The Shape of the Meaning Organization

A very interesting article I just read by a fellow named Umair Haque . . .

Umair Haque is Director of the Havas Media Lab and author of The New Capitalist Manifesto: Building a Disruptively Better Business. He also founded Bubblegeneration, an agenda-setting advisory boutique that shaped strategies across media and consumer industries.

New Year’s resolutions: what are they really about? I’d say that they’re about habits — and especially about breaking the less than beneficial ones. So here’s a thought. As I’ve argued here and in my book (officially published today!), it’s the behavior of industrial age institutions — corporations, banks, governments — that’s the invisible fist of this great crisis. Instead of creating enduring, authentic value for people, they’re consistently, systematically, one might say habitually extracting wealth from them — and the result is the game of musical chairs writ large that is this crisis.

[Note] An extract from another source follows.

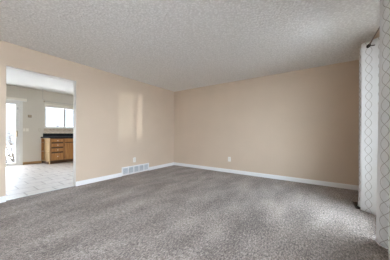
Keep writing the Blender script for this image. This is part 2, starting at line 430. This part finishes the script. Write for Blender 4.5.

What are the habits of this whirling machine? Roughly, I’d suggest that they’re strategy, marketing, finance, and the rest of the drear, dismal, passionless stuff that makes most of us snooze through meetings and dread the arrival of Monday morning, dilberting our joint prosperity, perpetually disappointing our ever-more apathetic customers, and gleefully embezzling from the future.

I’d suggest that the economic historians of the 23rd century are going to look back on the economies, markets, and organizations of the 20th the way we look back on the debtors’ prisons, indentured servitude, and mercantile colonialism of the 18th. “How,” I bet they’ll ask themselves, “could they spend their time, energy, and resources — their very lives — in pursuit of the trivial and the inconsequential, the pedestrian and the pointless, the predatory and the predictable? Especially when confronted by a Great Stagnation, why didn’t they rethink their suffocatingly, stultifyingly self-destructive habits?”

It’s well past time to begin imagining an organization of a radically different kind — one that takes a quantum leap beyond strategy, marketing, and finance into a novel galaxy of unexplored, untapped economic possibilities.